「細雪」の読書感想文①
四姉妹それぞれの人生観や性格、行動が見事にバラバラで、それでいてお互いを理解して時に助け合い時に心配のあまり相手の行動を制限してしまう様子が、自分の姉との関係のようでいて印象的だった。
近所から美人と評判の姉妹を自慢に思う一方、「私だって負けていない」と思ったり、そんな自慢の姉妹が嫁ぐ相手を釣り合わないと思い不満を感じたり。細雪を読んでからは前述のような複雑な感情を姉に対して抱いている自分に気づかされ、また、もしかして姉も同様なのでは、と思うようになった。
両親や恋人より一番近い存在で、誰よりもお互いを理解している関係が兄弟姉妹だと常々思っていたが、意外にもライバルとも呼べる、常に張り合っていたい関係かも知れない。ただ決して悪い印象ではなく、どちらかというと「私はいまこんなに幸せ」「私はこんなお得情報を知っているよ」レベルの張り合いなので、お互い素直に相手を『凄い』と感じれば褒めたり、『それは間違ってるんじゃない?』と思えば率直に意見を言い合ったりできる関係だ。
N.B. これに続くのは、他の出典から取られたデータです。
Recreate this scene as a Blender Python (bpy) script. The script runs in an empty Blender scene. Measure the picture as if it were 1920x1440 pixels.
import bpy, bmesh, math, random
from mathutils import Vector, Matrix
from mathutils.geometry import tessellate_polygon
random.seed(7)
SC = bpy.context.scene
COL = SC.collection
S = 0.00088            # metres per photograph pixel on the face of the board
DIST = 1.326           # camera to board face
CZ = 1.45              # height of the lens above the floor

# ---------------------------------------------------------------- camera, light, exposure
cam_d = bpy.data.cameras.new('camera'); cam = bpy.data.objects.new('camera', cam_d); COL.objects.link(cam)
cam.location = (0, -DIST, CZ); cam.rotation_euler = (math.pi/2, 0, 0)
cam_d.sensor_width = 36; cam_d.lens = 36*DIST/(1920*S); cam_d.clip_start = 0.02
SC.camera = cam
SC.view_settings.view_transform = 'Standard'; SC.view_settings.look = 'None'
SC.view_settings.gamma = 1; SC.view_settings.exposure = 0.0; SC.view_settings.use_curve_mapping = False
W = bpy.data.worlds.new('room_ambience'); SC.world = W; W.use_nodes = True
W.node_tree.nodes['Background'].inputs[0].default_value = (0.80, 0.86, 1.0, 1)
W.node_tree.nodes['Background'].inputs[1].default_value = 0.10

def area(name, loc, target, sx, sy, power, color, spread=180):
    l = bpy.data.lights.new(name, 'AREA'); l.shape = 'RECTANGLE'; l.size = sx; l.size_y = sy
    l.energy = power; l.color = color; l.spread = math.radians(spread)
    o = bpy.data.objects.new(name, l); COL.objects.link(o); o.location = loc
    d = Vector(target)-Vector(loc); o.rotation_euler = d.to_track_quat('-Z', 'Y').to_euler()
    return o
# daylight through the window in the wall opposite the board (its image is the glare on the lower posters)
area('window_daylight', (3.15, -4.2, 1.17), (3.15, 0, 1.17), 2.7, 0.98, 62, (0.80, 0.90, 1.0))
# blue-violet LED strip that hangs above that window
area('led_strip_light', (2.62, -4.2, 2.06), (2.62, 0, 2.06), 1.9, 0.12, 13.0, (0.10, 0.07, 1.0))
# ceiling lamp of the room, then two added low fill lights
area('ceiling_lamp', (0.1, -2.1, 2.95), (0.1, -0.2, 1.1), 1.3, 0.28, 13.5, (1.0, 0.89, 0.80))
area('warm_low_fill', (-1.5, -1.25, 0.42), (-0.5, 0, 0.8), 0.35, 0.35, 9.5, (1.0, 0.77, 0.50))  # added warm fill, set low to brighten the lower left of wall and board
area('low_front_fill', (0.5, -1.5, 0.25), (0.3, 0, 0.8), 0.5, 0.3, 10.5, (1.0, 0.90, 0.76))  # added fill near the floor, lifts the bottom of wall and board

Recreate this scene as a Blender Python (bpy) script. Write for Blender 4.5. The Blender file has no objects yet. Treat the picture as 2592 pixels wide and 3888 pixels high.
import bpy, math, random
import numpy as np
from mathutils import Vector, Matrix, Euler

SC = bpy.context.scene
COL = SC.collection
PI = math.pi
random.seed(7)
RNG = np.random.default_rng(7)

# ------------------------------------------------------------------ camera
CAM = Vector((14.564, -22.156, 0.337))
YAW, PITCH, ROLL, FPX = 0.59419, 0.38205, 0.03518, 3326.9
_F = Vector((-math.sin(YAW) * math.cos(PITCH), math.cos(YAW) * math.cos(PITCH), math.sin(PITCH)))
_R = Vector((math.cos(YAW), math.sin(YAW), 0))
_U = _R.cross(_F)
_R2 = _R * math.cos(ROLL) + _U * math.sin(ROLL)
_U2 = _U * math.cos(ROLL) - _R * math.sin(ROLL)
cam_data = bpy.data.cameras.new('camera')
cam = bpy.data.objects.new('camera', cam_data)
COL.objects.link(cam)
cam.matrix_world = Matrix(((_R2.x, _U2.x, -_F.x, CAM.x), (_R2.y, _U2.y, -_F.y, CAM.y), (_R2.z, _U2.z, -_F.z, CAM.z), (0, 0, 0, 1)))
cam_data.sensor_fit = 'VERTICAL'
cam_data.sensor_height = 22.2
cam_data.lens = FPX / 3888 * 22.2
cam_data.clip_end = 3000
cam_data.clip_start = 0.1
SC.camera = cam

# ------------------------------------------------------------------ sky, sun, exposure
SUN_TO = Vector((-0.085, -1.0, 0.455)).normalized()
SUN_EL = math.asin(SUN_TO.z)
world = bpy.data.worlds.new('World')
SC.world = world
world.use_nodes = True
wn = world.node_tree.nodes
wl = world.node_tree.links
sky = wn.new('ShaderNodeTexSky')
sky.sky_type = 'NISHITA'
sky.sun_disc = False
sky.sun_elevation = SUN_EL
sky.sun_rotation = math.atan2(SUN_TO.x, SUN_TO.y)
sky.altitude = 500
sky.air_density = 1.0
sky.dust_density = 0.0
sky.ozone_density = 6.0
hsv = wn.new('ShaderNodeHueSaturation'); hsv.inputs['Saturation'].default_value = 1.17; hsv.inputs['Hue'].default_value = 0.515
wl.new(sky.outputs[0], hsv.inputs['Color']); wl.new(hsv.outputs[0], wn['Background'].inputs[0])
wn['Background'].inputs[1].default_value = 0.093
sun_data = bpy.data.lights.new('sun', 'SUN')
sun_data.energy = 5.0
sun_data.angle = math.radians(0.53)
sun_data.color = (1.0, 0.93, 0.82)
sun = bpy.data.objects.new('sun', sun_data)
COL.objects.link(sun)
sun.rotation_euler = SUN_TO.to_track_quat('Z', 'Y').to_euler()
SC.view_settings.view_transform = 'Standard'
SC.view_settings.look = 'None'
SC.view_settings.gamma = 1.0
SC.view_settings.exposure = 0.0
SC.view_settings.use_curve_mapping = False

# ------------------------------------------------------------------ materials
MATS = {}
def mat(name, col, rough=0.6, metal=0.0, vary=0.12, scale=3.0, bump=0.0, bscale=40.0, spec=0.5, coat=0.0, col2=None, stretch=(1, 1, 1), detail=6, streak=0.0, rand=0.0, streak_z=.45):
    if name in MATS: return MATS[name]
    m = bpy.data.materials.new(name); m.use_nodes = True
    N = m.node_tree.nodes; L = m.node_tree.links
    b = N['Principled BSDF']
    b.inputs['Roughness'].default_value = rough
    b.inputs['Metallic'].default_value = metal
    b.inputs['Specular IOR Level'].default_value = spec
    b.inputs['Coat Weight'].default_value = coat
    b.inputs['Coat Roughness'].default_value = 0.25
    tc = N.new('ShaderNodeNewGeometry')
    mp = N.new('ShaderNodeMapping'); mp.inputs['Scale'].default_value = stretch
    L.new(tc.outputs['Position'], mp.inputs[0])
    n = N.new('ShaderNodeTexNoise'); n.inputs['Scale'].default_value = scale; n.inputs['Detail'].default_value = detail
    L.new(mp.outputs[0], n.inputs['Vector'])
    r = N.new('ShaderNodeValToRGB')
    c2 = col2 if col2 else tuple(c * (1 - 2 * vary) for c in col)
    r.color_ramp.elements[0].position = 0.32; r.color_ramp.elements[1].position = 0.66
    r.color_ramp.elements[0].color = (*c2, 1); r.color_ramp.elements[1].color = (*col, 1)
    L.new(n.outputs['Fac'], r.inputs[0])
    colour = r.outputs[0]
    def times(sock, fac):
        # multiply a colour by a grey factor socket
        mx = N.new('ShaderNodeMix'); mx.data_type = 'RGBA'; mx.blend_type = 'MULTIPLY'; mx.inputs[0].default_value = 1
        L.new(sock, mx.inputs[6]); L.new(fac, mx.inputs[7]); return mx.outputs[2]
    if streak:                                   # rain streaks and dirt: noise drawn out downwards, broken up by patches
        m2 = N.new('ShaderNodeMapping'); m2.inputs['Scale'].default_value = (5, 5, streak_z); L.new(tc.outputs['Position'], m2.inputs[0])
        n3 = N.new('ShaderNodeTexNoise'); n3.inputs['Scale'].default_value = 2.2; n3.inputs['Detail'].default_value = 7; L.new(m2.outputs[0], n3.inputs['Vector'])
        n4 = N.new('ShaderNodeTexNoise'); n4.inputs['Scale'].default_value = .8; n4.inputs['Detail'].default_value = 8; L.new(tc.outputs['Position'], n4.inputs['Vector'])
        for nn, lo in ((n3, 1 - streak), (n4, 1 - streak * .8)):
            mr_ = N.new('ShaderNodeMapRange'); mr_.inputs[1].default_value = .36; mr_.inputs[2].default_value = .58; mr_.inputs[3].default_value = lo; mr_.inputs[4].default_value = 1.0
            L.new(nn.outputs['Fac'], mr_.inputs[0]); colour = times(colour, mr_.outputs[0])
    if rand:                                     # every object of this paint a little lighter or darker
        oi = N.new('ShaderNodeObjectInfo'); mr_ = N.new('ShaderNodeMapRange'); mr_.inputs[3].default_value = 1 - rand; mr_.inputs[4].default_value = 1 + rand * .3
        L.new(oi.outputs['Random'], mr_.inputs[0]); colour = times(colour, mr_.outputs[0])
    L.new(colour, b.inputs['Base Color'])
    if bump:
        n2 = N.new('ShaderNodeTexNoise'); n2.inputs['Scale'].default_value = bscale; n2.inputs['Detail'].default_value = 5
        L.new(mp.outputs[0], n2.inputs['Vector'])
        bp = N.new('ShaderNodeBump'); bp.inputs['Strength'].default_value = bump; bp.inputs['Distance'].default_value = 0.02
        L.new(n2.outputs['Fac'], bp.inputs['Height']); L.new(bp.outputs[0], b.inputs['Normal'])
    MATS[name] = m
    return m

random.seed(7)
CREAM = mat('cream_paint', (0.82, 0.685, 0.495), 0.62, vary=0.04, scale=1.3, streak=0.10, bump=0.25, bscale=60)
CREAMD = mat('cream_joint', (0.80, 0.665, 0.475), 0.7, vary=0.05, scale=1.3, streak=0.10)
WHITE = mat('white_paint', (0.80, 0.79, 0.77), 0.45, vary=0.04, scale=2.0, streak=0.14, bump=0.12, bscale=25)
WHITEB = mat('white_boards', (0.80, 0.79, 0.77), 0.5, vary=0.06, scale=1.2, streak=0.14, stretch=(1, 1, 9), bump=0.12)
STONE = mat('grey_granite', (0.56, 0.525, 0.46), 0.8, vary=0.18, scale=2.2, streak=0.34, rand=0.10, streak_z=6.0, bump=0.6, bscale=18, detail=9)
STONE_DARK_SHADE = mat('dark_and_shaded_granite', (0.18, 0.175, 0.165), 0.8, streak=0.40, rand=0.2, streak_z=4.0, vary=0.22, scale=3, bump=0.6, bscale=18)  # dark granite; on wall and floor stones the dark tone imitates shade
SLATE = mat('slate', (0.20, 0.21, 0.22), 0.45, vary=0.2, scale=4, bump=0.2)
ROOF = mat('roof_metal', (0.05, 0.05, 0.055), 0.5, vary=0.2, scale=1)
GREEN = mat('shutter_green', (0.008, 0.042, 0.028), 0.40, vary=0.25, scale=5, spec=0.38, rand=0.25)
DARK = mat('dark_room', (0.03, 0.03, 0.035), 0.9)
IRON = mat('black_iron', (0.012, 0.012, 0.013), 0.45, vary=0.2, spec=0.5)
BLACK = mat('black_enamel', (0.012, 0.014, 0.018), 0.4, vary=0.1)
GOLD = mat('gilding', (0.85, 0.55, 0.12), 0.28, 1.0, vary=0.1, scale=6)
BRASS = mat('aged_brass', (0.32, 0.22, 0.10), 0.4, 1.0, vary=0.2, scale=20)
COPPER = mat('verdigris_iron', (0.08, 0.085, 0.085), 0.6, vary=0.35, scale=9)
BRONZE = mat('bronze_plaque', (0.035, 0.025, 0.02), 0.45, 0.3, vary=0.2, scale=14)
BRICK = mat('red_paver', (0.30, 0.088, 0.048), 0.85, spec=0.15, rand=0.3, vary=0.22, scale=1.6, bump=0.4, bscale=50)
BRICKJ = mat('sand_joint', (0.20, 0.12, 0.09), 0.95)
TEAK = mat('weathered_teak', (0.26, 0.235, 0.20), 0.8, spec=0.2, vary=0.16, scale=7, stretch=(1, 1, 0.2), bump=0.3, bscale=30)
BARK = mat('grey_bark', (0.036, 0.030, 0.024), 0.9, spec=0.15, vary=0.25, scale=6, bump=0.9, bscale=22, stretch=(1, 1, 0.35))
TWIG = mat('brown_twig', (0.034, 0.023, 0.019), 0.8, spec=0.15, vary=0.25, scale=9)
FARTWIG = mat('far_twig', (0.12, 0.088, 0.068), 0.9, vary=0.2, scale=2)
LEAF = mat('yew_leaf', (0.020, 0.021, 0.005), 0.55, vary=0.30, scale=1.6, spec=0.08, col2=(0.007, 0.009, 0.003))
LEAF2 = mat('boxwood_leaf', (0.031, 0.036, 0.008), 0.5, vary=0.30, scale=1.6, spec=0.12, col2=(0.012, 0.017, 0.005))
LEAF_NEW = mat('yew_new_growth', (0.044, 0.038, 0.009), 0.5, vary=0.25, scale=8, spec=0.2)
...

そんな関係を姉と築いてこれたことは幸せなのだな、という思いがこの作品を読み終えた後に感じた第一印象だった。思春期ならいざ知らず、20代後半、30代ともなると険悪な姉妹は私自身の周囲にはいない(と思っているだけだろうか)。年齢を重ねて昔ほど開けっぴろげにはしゃがず落ち着いた雰囲気の姉妹もいるが、皆姉妹を尊敬し、たまに悪口やグチを言うこともあるけれど、その裏には愛情を感じる。
細雪の四姉妹もちょうどこれくらいの年齢であり、姉妹同士で他の姉妹のグチを言うことはあるが、「憎い」「嫌いだ」という印象は受けない。細雪の中で取り上げられている話題でもあるけれど、結婚を機に姉と住居が離れてしまったことはとても寂しい。
ただ、細雪の描かれている時代より文明が進歩してくれたおかげで、姉といつもラインや電話でテレビ会議ができる。お互い家庭を持って独立したとは言え、やっぱり姉妹は他人とは一味違う関係。これからも支え合い、切磋琢磨できる関係でいたいと改めて感じた。